SEA LEVEL
"My father did not travel, so I travel. When he was a young man he twice visited Dieppe. In his fifties we took a package tour to Austria, but soon after he had his first heart attack and did not attempt travel again. In any case, being out there, away from England, away from his women, made him nervous, and anxious to return. Distance scraped away his skin, leaving him exposed to pain. Later, when I started leaving England, he was full of admiration for my hardiness and pleased for me that I was not like him."
A brilliant and profoundly affecting novel about a man in mid-life struggling to come to terms with his father’s death, the women in his life, and the pain and puzzle of human existence.
Moving with extraordinary skill and beauty across continents, between past and present, from inner reality to outer event, it is the story of Bill Bender, a sensual, troubled, imperfect man, and his fraying connections to the people he loves, his work as an international do-gooder, and his London past.

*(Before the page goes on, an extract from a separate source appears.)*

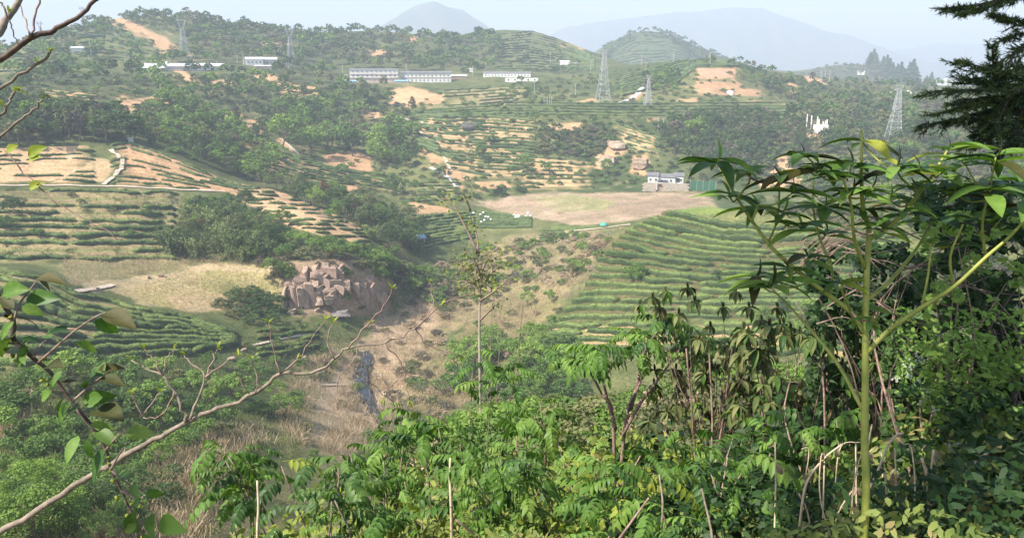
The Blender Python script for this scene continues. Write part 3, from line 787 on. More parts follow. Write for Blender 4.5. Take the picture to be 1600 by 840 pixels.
def limbs(rg, Cc, base_r, top, pale=False, nlimb=5, lean=0.03):
    mb = MB()
    pts = [Vector((0, 0, -0.03))]
    for i in range(1, 6): pts.append(Vector((rg.normal(0, lean), rg.normal(0, lean), top * i / 5)))
    mb.tube(pts, [base_r * (1.25 - 0.16 * i) for i in range(6)], 7)
    for c in Cc[:nlimb]:
        s = pts[rg.integers(2, 6)]
        c = Vector(c); m = s.lerp(c, 0.5) + Vector((0, 0, 0.02))
        mb.tube([s, m, c], [base_r * 0.5, base_r * 0.3, base_r * 0.12], 5, cap=False)
    return mb

TREE_CACHE = {}
def tree_mesh(kind, var, lod, mat):
    key = (kind, var, lod, mat)
    if key in TREE_CACHE: return TREE_CACHE[key]
    rg = np.random.default_rng(hash((kind, var)) % 1000 if False else (sum(map(ord, kind)) * 7 + var * 131))
    n, size = {'x': (6500, 0.46), 'h': (2000, 0.85), 'm': (950, 1.3), 'l': (230, 2.7)}[lod]
    if kind == 'broadleaf_tree':
        V, Fq, Cc = lobed(rg, 0.62, 0.33 + 0.04 * var, 0.31, 24, 0.115, n, 0.032 * size)
        tr = limbs(rg, Cc, 0.022, 0.55)
    elif kind == 'slender_tree':
        V, Fq, Cc = lobed(rg, 0.62, 0.19, 0.34, 20, 0.085, int(n * 0.75), 0.026 * size, -0.8)
        tr = limbs(rg, Cc, 0.014, 0.7)
    elif kind == 'shrub':
        V, Fq, Cc = lobed(rg, 0.42, 0.55, 0.38, 26, 0.17, n, 0.05 * size, -0.35)
        tr = limbs(rg, Cc, 0.02, 0.35)
    elif kind == 'conifer_tree':
        m = int(n * 0.8)
        z = 1 - rg.uniform(0, 0.92, m) ** 0.75 * 0.92
        ang = rg.uniform(0, 2 * math.pi, m)
        rr = (1.02 - z) * 0.27 * (0.75 + 0.35 * np.sin(z * 46 + np.sin(ang * 5) * 1.2)) * rg.uniform(0.5, 1.05, m)
        P = np.stack([np.cos(ang) * rr, np.sin(ang) * rr, z - rr * 0.25], 1)
        out = np.stack([np.cos(ang), np.sin(ang), np.full(m, 0.5)], 1)
        V, Fq = cards(P, unit(out + rg.normal(0, 0.45, P.shape)), 0.03 * size, 0.8, rg)
        tr = MB(); tr.tube([(0, 0, -0.03), (0, 0, 0.5), (0, 0, 0.97)], [0.022, 0.014, 0.004], 6)
    elif kind == 'bamboo':
        tr = MB(); Ps, Ns, Ds = [], [], []
        nc = 26
        for i in range(nc):
            a, rb = rg.uniform(0, 6.283), rg.uniform(0, 0.2)
            h = rg.uniform(0.7, 1.0); lean = rg.uniform(0.05, 0.3)
            b = np.array([math.cos(a) * rb, math.sin(a) * rb, -0.03]); o = np.array([math.cos(a), math.sin(a), 0])
            t = np.linspace(0, 1, 7)[:, None]
            c = b + np.array([0, 0, h]) * (t - 0.18 * t ** 3) + o * lean * t ** 2.4
            tr.tube([Vector(p) for p in c], [0.006 * (1.1 - x) for x in np.linspace(0, 0.9, 7)], 4, cap=False)
            m = max(4, int(n * 0.8 / nc))
            tt = rg.uniform(0.25, 1.02, m)
            p = np.stack([np.interp(tt, t[:, 0], c[:, k]) for k in range(3)], 1) + rg.normal(0, 0.035, (m, 3)) * (1.2 - tt * 0.5)[:, None]
            Ps.append(p); Ns.append(unit(rg.normal(size=(m, 3)) + o * 0.6 + np.array([0, 0, 0.6])))
            Ds.append(np.tile(unit(o * 0.5 - np.array([0, 0, 0.9]))[None], (m, 1)))
        P, N, D = map(np.concatenate, (Ps, Ns, Ds))
        V, Fq = cards(P, N, 0.022 * size, 1.5, rg, D)
    elif kind == 'bare_tree':
        tr = MB(); tr.tube([(0, 0, -.03), (0.01, 0, .3), (0, 0.02, .5)], [.02, .014, .009], 6)
        for i in range(46):
            a = rg.uniform(0, 6.28); z0 = rg.uniform(.15, .5); L = rg.uniform(.25, .5)
            e = Vector((math.cos(a) * L * .75, math.sin(a) * L * .75, z0 + L * rg.uniform(.5, 1)))
            s = Vector((0, 0.01, z0)); tr.tube([s, s.lerp(e, .5) + Vector((0, 0, -.02)), e], [.006, .004, .002], 3, cap=False)
        P = unit(rg.normal(size=(150, 3))) * rg.uniform(.2, .45, (150, 1)) + np.array([0, 0, .6])
        V, Fq = cards(P, unit(rg.normal(size=(150, 3))), 0.012, .8, rg)
    pale = kind in ('slender_tree', 'bare_tree')
    TREE_CACHE[key] = (np_mesh(kind + '_crown', V, Fq, M[mat]), tr.mesh(kind + '_trunk', M['trunk_pale' if pale else 'trunk'] if kind != 'bamboo' else M['bamboo'], True), V, Fq)
    return TREE_CACHE[key]

TREES = []
def tree(kind, mat, u, v, hpx, phrase, rmin=60, own=False, hm=None, wide=1.0):
    g = ground(u, v, rmin)
    if g is None: return
    r = math.hypot(g.x, g.y)
    h = hm if hm is not None else hpx * r / F / 0.97
    TREES.append((kind, mat, g, h, phrase, r, own, wide))

DESC = {'tree_light': 'bright green', 'tree_mid': 'mid green', 'tree_dark': 'dark green', 'tree_olive': 'olive green', 'tree_grey': 'greyish brown', 'tree_red': 'rusty red', 'bamboo': 'feathery', 'straw': 'straw coloured'}
def wood(phrase, poly, spacing, kinds, hm, rmin=60, keep=1.0, maxn=2000):
    us = [p[0] for p in poly]; vs = [p[1] for p in poly]
    pts = []
    wts = [k[2] for k in kinds]
    cell = {}
    for _ in range(int(6 * (max(us) - min(us)) * (max(vs) - min(vs)) / (spacing * spacing * 0.5))):
        u, v = random.uniform(min(us), max(us)), random.uniform(min(vs), max(vs))
        if not in1(u, v, poly): continue
        if random.random() < .93 and any(in1(u, v, c) for c in CUTS): continue
        ci, cj = int(u / spacing), int(v / (spacing * 0.55))
        bad = False
        for a in (-1, 0, 1):
            for b in (-1, 0, 1):
                for (x, y) in cell.get((ci + a, cj + b), ()):
                    if (x - u) ** 2 + ((y - v) / 0.55) ** 2 < spacing * spacing: bad = True
        if bad: continue
        cell.setdefault((ci, cj), []).append((u, v))
        # clumping: thin out by a slow noise so glades remain
        if random.random() > keep: continue
        k = random.choices(kinds, wts)[0]
        tree(k[0], k[1], u, v, 0, phrase, rmin, False, random.uniform(*hm) * (k[3] if len(k) > 3 else 1), random.uniform(1.05, 1.6))
        pts.append(1)
        if len(pts) >= maxn: break

BL, SL, SH, CO, BA, BR = 'broadleaf_tree', 'slender_tree', 'shrub', 'conifer_tree', 'bamboo', 'bare_tree'
MIX = [(BL, 'tree_light', 4), (BL, 'tree_mid', 4), (BL, 'tree_dark', 3, .9), (SL, 'tree_dark', 1.2, 1.1), (SL, 'tree_olive', 1.2, 1.1), (BL, 'tree_olive', 1.5, .8), (SL, 'tree_grey', .7), (SH, 'tree_mid', 1.5, .4), (SH, 'tree_light', 1, .4)]
DARK = [(BL, 'tree_dark', 4), (BL, 'tree_mid', 3), (SL, 'tree_dark', 2, 1.15), (SL, 'tree_olive', 1.8, 1.1), (BL, 'tree_olive', 1.5, .8), (BL, 'tree_light', .8, .8), (SL, 'tree_grey', .6), (SH, 'tree_mid', 1.4, .4)]
SCRUB = [(SH, 'tree_mid', 3, .4), (SH, 'tree_dark', 2, .4), (SH, 'tree_olive', 2, .4), (SH, 'tree_grey', 1, .35), (BL, 'tree_mid', 1, .8), (BL, 'tree_dark', 1, .8)]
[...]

From Pakistan to Polynesia, his drama is enacted against a fascinating international background with a powerfully realized cast of characters. Among them are Han, Bender’s fiercely amoral Chinese lover, a woman of great erotic power; Akira, his eccentric Japanese colleague, crazed by whisky and his inability to comprehend the doublespeak of foreign aid; the elderly, ailing Mr. Yamada, embodying impenetrable cultural mysteries; and Bender’s father, a self-effacing London milkman of limited horizons, whose death shakes him in ways that surprise him, and in whom he comes uneasily to recognize a reflection of himself.